The group goes on Fridays to collect leftover food from Reisner Dining Hall. This includes anything from pastas and meats to desserts. Then they take the temperatures of the food and pack it up to bring to The First Church of God on King Street.

The church uses the food for the free community meals that it hosts on Fridays. The students also prepare small boxes of pre-packaged meals for those who need an extra meal to take home.

The group has collected 146.9 pounds of food so far during this semester.

In their contribution to the Food Recovery Network, students get to see how much food people waste and the abilities they have to save food but do not use the opportunities. They also find importance in realizing the abundance of food that is on campus and the lack of food in the community.

“My favorite part about this is knowing that you make a difference and seeing the amount of food saved and also the appreciation of the church,” Qawasmy said.

The group hopes to continue to carry on its work with the Food Recovery Network next year.
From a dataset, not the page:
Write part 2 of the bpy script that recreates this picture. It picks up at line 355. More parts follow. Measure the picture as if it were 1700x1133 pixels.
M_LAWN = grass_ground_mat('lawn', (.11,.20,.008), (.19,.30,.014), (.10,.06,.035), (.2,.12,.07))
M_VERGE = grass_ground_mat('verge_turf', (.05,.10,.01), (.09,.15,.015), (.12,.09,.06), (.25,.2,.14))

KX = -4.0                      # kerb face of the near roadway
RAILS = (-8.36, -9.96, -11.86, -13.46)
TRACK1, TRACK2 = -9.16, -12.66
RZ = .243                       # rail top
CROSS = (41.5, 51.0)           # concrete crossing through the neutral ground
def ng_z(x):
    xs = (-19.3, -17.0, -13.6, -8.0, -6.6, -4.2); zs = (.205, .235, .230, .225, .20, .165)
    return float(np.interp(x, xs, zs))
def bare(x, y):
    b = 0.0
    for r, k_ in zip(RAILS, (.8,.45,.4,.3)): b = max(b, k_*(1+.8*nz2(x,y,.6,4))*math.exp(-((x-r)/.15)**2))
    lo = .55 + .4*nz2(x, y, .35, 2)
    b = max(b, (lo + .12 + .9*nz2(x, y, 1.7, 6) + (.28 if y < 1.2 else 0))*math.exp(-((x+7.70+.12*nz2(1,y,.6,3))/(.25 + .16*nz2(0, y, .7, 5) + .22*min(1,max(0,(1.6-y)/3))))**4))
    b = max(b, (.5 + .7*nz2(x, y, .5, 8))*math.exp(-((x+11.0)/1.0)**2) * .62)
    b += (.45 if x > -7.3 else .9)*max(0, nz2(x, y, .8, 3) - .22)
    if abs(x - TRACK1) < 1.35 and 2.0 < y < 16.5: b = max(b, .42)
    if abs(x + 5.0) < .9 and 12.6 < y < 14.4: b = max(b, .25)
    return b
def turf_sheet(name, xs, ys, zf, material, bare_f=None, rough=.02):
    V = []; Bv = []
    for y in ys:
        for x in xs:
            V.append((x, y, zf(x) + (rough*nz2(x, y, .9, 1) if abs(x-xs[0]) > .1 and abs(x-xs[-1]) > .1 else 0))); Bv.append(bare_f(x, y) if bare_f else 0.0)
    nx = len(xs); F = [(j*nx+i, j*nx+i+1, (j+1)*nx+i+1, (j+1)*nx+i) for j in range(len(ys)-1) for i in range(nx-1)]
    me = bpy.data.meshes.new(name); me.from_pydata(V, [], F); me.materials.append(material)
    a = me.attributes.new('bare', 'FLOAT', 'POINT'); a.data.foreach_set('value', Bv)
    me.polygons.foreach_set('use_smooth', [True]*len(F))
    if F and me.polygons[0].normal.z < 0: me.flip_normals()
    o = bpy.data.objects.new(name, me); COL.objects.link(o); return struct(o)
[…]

They also want to spread campus awareness and expand involvement with getting other on-campus organizations participate.

The group members plan to use an on-call method for the next semester.

This will allow the group to evaluate the amount of food that they are given and determine how many people they need to help with the food recovery.

The group will be holding an interest session on April 3 at 6:30 p.m. in CUB Room 105 for anyone who would like to get involved with the Food Recovery Network.